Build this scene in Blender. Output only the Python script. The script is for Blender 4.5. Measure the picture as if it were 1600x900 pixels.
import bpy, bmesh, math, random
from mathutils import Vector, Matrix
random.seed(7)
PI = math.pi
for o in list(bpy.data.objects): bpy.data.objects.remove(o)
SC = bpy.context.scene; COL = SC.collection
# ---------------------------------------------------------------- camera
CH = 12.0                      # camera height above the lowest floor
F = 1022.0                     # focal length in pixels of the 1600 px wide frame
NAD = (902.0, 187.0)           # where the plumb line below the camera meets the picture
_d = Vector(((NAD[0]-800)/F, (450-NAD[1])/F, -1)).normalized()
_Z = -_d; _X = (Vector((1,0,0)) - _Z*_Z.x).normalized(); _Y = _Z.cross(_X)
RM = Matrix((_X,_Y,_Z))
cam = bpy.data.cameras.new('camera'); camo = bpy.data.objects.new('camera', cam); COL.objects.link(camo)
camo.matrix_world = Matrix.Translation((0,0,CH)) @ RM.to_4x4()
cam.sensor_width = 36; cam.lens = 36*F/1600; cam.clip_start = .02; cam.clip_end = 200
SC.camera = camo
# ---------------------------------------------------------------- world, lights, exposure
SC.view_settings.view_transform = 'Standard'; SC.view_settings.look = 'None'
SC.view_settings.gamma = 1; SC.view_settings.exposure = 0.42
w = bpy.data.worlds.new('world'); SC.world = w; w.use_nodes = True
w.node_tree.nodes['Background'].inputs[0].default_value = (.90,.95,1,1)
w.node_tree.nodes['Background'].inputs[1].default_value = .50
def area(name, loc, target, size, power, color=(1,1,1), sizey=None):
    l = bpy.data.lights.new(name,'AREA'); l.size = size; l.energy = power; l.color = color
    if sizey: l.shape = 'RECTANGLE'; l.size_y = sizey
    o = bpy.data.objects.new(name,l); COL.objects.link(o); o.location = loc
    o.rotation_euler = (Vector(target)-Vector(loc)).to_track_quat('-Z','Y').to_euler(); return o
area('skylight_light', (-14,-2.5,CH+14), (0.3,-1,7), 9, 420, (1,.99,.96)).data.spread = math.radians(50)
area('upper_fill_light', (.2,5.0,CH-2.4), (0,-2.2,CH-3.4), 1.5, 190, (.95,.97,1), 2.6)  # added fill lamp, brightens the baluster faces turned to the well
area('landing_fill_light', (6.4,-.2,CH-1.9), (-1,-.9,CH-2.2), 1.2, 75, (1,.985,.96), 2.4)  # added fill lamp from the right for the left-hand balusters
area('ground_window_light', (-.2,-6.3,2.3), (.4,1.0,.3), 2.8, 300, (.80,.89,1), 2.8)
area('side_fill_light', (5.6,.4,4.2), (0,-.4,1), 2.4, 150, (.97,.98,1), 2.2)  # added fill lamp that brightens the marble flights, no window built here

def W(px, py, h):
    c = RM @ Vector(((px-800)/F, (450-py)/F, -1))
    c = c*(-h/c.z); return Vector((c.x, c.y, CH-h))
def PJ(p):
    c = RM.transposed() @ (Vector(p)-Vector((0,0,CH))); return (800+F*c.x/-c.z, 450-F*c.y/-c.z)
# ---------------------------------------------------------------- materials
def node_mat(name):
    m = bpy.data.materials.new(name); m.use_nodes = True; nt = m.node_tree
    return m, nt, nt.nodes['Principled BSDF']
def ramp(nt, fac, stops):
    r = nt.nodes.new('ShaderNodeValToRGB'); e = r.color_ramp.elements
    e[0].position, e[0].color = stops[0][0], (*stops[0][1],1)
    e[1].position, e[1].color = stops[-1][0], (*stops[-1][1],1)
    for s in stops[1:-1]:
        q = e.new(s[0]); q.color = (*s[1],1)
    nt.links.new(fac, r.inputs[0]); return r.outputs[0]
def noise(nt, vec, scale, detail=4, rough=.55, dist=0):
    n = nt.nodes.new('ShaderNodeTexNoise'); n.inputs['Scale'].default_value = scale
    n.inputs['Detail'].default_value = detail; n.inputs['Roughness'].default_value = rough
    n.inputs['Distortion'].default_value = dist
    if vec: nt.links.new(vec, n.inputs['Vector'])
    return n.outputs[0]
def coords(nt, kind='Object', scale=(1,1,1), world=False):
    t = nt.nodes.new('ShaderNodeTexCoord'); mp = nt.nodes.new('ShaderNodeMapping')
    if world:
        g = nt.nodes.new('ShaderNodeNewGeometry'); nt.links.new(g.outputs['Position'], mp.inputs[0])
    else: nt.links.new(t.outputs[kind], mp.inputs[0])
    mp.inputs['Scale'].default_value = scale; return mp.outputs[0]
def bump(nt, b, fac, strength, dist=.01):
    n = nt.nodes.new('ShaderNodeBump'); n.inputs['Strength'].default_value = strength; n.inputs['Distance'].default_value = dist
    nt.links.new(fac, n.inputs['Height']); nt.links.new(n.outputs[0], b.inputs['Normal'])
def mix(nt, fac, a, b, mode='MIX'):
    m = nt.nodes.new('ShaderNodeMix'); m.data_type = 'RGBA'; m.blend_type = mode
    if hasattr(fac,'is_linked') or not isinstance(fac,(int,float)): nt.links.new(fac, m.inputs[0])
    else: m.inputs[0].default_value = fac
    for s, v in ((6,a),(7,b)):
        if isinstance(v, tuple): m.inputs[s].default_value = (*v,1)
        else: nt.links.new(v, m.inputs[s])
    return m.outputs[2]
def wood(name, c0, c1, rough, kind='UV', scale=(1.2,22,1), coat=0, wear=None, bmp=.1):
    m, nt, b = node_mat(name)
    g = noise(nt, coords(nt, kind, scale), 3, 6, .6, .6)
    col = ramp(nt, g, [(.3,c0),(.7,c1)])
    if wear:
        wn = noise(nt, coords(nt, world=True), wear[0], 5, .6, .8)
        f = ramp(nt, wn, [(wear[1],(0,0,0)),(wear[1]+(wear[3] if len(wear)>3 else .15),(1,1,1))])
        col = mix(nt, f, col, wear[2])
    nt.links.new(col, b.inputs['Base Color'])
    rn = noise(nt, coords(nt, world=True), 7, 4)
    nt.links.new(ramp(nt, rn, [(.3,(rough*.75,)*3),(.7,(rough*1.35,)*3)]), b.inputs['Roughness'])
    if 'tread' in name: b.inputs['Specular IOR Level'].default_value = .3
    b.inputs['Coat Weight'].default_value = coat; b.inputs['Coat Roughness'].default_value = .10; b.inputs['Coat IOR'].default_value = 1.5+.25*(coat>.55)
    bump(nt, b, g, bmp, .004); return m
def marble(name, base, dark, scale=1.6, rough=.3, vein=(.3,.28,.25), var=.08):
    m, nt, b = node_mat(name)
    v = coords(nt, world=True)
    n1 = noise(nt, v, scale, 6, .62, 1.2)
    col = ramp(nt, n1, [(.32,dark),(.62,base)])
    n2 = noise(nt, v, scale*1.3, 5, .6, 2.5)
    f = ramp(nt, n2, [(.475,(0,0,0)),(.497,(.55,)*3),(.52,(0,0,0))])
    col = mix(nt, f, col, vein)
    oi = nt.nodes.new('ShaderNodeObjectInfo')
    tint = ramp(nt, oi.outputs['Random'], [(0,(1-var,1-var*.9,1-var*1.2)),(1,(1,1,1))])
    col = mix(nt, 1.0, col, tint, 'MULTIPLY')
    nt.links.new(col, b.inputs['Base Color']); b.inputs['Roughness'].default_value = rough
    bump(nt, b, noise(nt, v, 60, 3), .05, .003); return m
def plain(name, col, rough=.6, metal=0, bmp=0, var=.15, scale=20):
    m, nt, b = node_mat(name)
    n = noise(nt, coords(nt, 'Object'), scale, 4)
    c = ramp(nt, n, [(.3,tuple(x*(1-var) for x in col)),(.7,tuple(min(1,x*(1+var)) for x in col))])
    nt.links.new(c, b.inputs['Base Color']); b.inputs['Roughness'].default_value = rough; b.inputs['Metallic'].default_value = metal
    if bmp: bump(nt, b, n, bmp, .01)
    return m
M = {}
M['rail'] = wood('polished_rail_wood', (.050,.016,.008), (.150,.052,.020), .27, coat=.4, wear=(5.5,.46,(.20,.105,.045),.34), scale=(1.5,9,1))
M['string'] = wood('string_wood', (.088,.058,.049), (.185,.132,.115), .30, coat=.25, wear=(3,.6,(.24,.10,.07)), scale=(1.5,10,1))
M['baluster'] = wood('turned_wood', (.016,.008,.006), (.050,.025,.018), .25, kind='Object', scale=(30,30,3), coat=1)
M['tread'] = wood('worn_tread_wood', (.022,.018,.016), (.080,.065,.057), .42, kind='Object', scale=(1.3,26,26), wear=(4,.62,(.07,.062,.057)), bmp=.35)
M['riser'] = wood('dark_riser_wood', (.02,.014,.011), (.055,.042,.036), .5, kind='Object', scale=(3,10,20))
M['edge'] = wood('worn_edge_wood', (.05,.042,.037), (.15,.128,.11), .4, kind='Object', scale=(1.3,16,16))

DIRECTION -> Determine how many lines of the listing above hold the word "pixels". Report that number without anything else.

FULL SOLUTION -> 2